Ainda que essas questões possam ser discutidas na Justiça, ninguém que adquire um imóvel quer perder dinheiro, tampouco passar anos se desgastando e brigando no Judiciário, o que inclusive envolve mais custos com advogados e custas processuais.
Neste artigo não tive por objetivo ser pessimista ou frustrar a compra do tão sonhado imóvel, pelo contrário, sabendo o quão importante é esse momento, a ideia foi trazer o ensinamento de que é preciso saber em que terreno estamos pisando, ou seja, quais as regras do jogo, afinal estamos diante de um contrato padrão, o chamado contrato de adesão, aquele que por definição não comporta muitas mudanças, portanto, salvo raras exceções, são implementados ajustes menores caso a caso”.
Esperamos que o relato acima possa contribuir para alertar que é preciso entender a dinâmica da negociação, contando com a assessoria de quem tem conhecimento no assunto e seja não só capaz de explicar as cláusulas e suas consequências, como também apresentar as recomendações pertinentes.

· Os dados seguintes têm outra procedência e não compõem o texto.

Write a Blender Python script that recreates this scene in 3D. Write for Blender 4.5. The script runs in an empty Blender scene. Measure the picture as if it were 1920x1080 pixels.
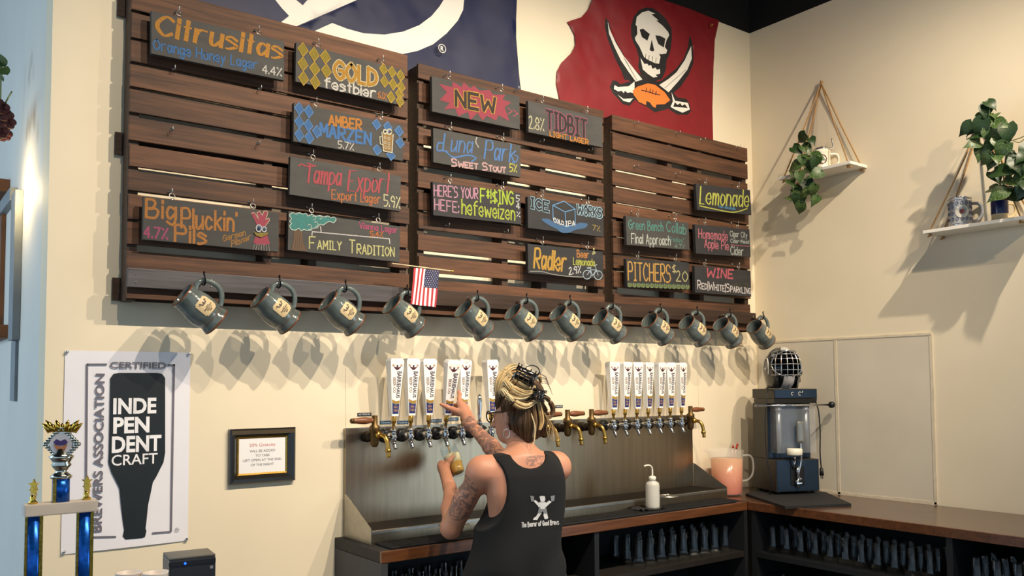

Neste sentido, não é exagero afirmar que a assessoria jurídica vai além da simples leitura do contrato, envolve análise de uma série de documentos, tais como contrato compra e venda com a construtora, contrato de comissionamento, análise da matrícula do empreendimento, análise da matrícula individual da unidade se já tiver sido individualizada, além disso há uma análise de processos envolvendo a construtora e possíveis questões levadas ao Judiciário que possam trazer à tona a postura da vendedora em contextos de conflitos.
Por fim, vale lembrar que contrato é coisa séria e que os imóveis têm custo elevado que envolve tanto a sua aquisição, assim como os valores com a documentação e reforma, além de toda a burocracia envolvida, então, ser diligente contando com assessoria de um advogado especializado da sua confiança pode afastar boas dores de cabeça.